▶ [What you need to do]:
Gather every line below where "high" appears.

(Entries with scene source code)
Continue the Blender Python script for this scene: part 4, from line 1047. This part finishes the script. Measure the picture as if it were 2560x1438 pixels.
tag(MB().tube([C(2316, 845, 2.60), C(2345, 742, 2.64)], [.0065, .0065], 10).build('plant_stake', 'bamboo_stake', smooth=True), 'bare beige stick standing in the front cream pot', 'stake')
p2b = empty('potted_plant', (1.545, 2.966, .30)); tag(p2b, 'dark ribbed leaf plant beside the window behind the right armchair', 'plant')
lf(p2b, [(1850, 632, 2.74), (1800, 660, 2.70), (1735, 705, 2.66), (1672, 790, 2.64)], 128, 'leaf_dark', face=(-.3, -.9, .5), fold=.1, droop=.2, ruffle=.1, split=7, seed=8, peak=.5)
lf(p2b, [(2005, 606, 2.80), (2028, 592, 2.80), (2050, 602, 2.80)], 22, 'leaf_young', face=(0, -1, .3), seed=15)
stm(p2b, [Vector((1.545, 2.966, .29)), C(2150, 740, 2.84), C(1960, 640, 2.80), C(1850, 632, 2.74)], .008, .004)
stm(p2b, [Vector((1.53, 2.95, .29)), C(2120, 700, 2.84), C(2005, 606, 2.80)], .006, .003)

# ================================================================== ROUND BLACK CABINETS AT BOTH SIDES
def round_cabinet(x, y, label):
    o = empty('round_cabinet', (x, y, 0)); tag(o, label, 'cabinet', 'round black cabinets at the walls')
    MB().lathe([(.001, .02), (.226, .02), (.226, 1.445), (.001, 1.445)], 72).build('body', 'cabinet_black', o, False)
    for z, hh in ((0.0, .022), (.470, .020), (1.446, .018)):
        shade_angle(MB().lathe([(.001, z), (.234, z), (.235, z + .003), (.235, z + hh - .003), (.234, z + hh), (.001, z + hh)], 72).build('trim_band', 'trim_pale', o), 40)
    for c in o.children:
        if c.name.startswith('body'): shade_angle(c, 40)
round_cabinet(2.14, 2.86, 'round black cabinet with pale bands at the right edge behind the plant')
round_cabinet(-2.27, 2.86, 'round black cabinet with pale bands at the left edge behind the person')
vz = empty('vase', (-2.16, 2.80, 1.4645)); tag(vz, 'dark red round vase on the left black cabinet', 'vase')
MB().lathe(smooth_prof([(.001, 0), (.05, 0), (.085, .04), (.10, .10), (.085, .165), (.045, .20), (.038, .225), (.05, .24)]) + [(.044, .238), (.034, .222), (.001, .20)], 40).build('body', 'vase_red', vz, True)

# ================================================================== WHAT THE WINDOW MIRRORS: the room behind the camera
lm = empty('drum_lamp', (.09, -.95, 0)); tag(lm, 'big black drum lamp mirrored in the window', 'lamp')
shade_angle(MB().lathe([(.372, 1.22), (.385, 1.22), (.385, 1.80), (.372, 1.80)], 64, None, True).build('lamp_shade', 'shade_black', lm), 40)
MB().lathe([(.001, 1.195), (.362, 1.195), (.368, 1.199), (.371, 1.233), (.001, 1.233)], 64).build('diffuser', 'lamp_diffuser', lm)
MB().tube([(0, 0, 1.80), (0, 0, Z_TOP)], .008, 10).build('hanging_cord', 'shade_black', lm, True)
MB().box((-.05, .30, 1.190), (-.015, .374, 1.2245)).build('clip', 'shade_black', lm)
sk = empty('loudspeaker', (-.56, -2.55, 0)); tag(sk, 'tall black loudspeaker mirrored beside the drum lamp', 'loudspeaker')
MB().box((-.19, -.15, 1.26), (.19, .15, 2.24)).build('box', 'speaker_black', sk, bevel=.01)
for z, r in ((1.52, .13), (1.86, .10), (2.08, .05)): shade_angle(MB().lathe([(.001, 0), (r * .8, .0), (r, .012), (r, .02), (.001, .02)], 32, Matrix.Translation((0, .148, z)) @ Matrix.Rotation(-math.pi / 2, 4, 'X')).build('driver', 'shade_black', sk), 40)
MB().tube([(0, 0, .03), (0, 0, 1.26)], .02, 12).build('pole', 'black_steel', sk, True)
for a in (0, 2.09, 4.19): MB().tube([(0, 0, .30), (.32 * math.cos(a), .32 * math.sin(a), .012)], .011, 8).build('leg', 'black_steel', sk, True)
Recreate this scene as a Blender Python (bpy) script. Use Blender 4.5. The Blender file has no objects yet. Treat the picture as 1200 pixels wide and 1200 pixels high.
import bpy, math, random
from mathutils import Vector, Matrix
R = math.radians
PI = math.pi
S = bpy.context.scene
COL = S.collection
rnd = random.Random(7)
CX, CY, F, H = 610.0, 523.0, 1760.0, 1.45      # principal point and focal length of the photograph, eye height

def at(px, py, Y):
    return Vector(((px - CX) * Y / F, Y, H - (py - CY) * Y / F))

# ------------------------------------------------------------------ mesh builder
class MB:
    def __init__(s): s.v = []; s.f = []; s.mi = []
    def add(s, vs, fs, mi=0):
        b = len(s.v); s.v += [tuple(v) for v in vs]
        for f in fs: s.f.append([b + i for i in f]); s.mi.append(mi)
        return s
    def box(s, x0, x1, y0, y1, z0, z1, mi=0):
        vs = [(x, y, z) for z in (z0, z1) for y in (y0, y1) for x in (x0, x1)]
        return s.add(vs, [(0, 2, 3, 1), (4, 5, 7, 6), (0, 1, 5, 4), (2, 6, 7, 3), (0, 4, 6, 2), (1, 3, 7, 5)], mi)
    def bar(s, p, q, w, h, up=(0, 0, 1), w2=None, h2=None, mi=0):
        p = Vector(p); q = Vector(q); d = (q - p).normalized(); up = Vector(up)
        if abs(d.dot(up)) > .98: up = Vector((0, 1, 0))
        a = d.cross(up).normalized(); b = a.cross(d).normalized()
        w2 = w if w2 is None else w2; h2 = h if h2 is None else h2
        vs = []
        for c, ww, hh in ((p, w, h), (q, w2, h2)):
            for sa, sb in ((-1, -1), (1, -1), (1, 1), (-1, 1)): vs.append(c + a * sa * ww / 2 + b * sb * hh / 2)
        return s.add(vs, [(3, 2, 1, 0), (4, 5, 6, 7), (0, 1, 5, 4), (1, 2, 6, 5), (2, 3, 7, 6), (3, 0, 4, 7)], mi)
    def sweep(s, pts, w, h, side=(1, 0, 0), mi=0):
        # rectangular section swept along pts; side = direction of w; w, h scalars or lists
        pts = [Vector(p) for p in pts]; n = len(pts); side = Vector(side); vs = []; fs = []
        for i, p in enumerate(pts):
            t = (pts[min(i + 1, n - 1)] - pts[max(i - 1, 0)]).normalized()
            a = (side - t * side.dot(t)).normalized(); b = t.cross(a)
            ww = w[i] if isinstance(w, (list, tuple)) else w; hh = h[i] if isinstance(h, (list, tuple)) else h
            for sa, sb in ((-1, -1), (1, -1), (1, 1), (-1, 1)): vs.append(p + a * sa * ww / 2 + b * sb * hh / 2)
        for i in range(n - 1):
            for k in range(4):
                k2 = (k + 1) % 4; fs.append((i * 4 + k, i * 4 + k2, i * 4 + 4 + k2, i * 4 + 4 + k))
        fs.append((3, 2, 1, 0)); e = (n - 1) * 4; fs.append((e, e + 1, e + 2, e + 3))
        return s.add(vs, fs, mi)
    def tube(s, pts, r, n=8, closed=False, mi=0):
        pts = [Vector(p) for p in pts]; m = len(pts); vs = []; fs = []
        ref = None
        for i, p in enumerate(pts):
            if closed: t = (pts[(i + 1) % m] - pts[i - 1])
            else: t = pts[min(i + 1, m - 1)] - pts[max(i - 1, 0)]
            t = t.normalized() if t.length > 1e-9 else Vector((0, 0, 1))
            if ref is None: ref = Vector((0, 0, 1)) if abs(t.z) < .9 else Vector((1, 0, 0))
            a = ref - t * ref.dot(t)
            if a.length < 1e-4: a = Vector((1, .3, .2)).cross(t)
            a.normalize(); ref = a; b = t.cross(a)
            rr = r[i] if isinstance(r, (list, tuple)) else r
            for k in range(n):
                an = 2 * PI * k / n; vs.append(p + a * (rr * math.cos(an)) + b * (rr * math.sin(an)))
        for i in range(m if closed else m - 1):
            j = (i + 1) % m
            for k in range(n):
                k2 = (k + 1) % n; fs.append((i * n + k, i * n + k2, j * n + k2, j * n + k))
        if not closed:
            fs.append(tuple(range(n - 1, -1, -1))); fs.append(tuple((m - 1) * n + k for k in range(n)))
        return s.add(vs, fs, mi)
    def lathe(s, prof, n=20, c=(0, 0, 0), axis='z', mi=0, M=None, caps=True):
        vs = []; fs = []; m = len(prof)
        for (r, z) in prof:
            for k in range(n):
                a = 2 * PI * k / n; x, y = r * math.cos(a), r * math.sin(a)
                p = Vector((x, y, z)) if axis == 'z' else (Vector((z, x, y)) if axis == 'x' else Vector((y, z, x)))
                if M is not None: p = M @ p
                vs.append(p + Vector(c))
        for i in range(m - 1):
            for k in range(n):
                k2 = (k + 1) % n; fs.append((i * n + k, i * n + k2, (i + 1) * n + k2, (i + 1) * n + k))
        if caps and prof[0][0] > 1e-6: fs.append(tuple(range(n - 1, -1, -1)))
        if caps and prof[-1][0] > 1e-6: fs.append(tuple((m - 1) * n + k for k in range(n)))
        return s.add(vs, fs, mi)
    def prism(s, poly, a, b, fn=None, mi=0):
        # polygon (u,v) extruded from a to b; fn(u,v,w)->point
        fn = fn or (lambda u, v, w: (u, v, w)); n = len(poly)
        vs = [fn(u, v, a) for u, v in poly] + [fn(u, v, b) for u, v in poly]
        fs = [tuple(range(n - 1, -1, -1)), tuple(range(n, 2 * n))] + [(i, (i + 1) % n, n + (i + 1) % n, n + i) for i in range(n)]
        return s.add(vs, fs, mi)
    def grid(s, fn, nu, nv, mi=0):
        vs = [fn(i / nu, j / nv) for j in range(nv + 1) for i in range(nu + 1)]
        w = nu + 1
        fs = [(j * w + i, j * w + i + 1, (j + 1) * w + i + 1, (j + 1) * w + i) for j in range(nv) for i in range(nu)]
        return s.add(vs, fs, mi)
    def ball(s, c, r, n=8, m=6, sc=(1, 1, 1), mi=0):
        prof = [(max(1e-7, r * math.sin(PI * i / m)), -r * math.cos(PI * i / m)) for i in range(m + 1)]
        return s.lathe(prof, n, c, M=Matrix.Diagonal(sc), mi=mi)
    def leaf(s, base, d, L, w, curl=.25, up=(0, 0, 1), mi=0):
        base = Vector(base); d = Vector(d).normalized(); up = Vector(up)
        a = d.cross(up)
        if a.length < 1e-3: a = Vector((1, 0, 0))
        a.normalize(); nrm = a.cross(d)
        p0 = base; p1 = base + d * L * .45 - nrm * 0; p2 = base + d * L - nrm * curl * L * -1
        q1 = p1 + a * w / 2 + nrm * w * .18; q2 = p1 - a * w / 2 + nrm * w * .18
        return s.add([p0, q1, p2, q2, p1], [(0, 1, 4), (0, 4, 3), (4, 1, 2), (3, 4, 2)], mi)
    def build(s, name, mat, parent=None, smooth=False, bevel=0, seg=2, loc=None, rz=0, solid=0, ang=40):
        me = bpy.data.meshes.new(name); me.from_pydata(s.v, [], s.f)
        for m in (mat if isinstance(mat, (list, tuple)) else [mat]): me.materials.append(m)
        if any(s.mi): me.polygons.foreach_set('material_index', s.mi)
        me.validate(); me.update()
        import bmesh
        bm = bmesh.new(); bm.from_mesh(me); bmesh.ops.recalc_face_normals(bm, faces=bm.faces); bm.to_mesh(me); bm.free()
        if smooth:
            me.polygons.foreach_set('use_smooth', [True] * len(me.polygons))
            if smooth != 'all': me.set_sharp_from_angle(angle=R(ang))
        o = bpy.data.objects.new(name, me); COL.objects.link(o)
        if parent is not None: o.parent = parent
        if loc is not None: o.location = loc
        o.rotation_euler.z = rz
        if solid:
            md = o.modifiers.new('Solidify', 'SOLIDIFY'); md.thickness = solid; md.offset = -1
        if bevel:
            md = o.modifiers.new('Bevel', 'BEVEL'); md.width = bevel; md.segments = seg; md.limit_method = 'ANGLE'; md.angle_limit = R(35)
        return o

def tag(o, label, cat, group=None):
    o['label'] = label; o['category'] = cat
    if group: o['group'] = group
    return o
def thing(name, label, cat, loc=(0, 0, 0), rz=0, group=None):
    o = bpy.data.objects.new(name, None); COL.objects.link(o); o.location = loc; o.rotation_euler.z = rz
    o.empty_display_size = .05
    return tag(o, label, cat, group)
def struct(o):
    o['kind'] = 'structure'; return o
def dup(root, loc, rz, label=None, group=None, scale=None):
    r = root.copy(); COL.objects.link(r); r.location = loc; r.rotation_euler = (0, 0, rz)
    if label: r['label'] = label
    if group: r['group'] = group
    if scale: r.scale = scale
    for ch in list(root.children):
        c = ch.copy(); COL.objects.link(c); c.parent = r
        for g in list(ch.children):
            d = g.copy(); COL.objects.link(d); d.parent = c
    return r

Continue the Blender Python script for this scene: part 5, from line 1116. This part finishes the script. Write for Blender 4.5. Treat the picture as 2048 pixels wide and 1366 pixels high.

▶ [Output of the exercise]:
Recreate this scene as a Blender Python (bpy) script. Use Blender 4.5. The Blender file has no objects yet. Treat the picture as 1200 pixels wide and 1200 pixels high.
Continue the Blender Python script for this scene: part 5, from line 1116. This part finishes the script. Write for Blender 4.5. Treat the picture as 2048 pixels wide and 1366 pixels high.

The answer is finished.